Et si L’APH était un parti politique, avec ses 64 députés, il allait de soi
qu’il pourrait aisément imposer le Premier ministre de son choix au président
de la République et former seul son gouvernement. Personne n’en aurait eu rien
à redire.
L’opposition à Jovenel Moïse mise sur le député
Bodeau et son bloc pour bloquer la nomination du Premier ministre et infliger
un premier revers politique au président. Ce bloc fort, omnipotent, souverain
que l’on voudrait hostile à l’Exécutif, comme c’est répandu à dessein dans les
médias, n’est pas un pouvoir en soi; le Parlement ne fonctionne que dans sa
majorité. Le parti ou l’alliance établie durant la campagne électorale qui
détient la majorité, en prend automatiquement le contrôle et décide du
calendrier législatif. Ironie du hasard, l’APH comprend, paradoxalement, des
élus du PHTK et du KID, deux partis qui ont mené campagne aux côtés de Jovenel Moïse et qui sont manifestement les vainqueurs des
dernières législatives. Peut-être que ces partis ont perdu le contrôle de leurs
élus sur lesquels ils n’ont aucune prise. Hélas, nous sommes en Haïti où
l’invraisemblable est souvent vrai.
Nous osons croire que ces partis qui
sont arrivés en tête aux dernières élections, décideront s’ils souhaitent entrer
dans un gouvernement dont ils connaissent la vision pour avoir endossé le
programme électoral du candidat vainqueur de la présidentielle ou rester dans
l’opposition. Car la démocratie c’est aussi la liberté de ne pas soutenir un
gouvernement avec qui on est en désaccord tant sur le plan de la vision du
développement, de la protection des intérêts d’Haïti que des moyens qui seront
mis en œuvre durant le quinquennat.
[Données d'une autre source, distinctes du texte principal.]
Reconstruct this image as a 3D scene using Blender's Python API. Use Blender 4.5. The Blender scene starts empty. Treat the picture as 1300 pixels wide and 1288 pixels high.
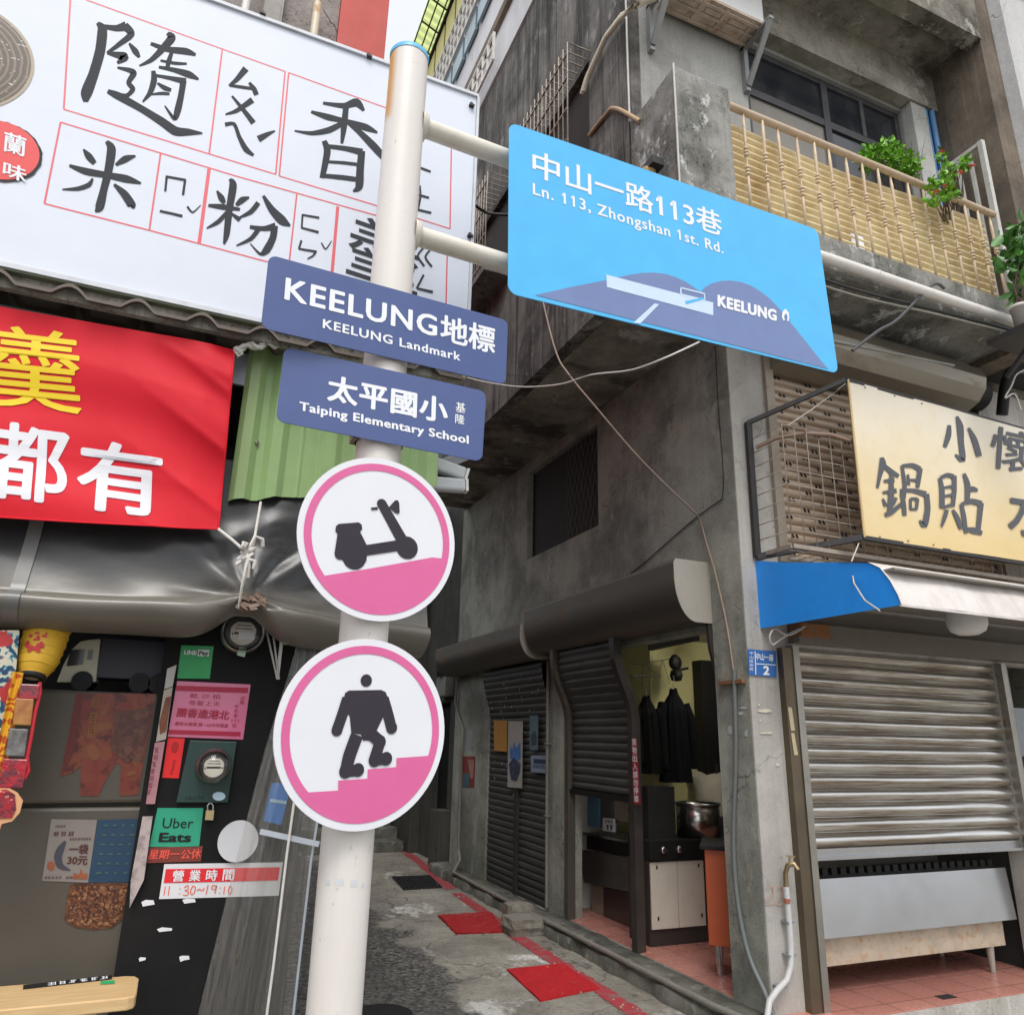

De plus les partis se doivent de défendre
la Constitution de 1987 qui consacre le multipartisme et qui fait d’eux le
moteur de la vie politique en Haïti. Sur ce point nous nous permettons de
convoquer l’OPL, la Fusion, la KID, Fanmi Lavalas, le PHTK et les autres sur le
combat à mener pour l’instauration d’un système de partis, lequel devra
contribuer à assurer au pays une certaine stabilité politique et mettre une
fois pour toutes fin à ce que Sauveur Pierre ÉTIENNE appelle le régime des
mandarins ou des barons qui font et défont la politique à Port-au-Prince.